Read ‘Maus’ for International Holocaust Rememberance Day
I know what I’m re-reading today. And if you haven’t read Maus: A Survivor’s Tale yet yourself, you should. Comics really don’t get much better.
Consider it a rebuttal to all the people who insist that the Holocaust never happened, and that it’s a shame that it didn’t.
The book is amazing and a demonstration of what can be done in graphic novel format. Very deserving of every award and praise it received when first published.

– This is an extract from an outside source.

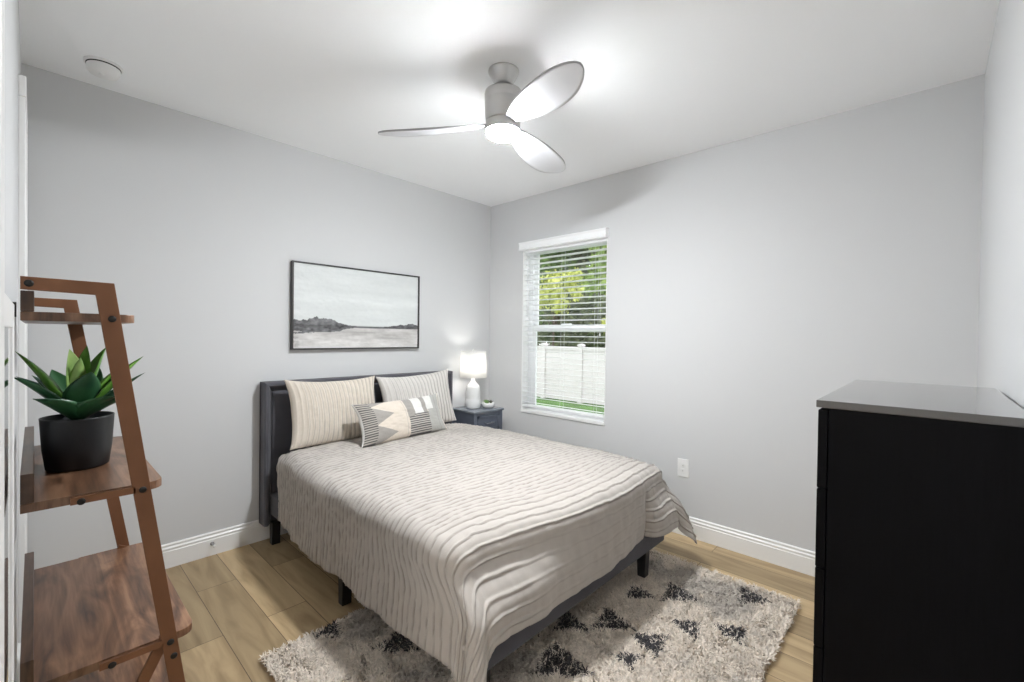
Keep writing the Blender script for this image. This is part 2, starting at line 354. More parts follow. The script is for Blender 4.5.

Someone I’ve always admired is the late, legendary Sam Fuller, who may have embellished the truth sometimes, but never lied about what he saw. He was with the First Infantry when they liberated Falkenau, and he filmed the carnage. Needless to say, even without seeing the footage from Buchenwald and other camps, I’d have believed the Holocaust happened just on his word. The idea that anyone could deny such a revolting chapter in human history, wholesale murder of Jews, Catholics, gays, Gypsies, anybody that wasn’t the Aryan ideal… it makes me nauseous, which right now, with me fighting the flu, is really bad. Oh yeah, I’m gonna re-read Maus.
Maus is notable in my family as the one comic that my mother read and had high praise for. (Don’t recall how that came to be, but it did.) (She was accustomed to working with people who were of first generation Polish heritage, so some of that was familiar to her.)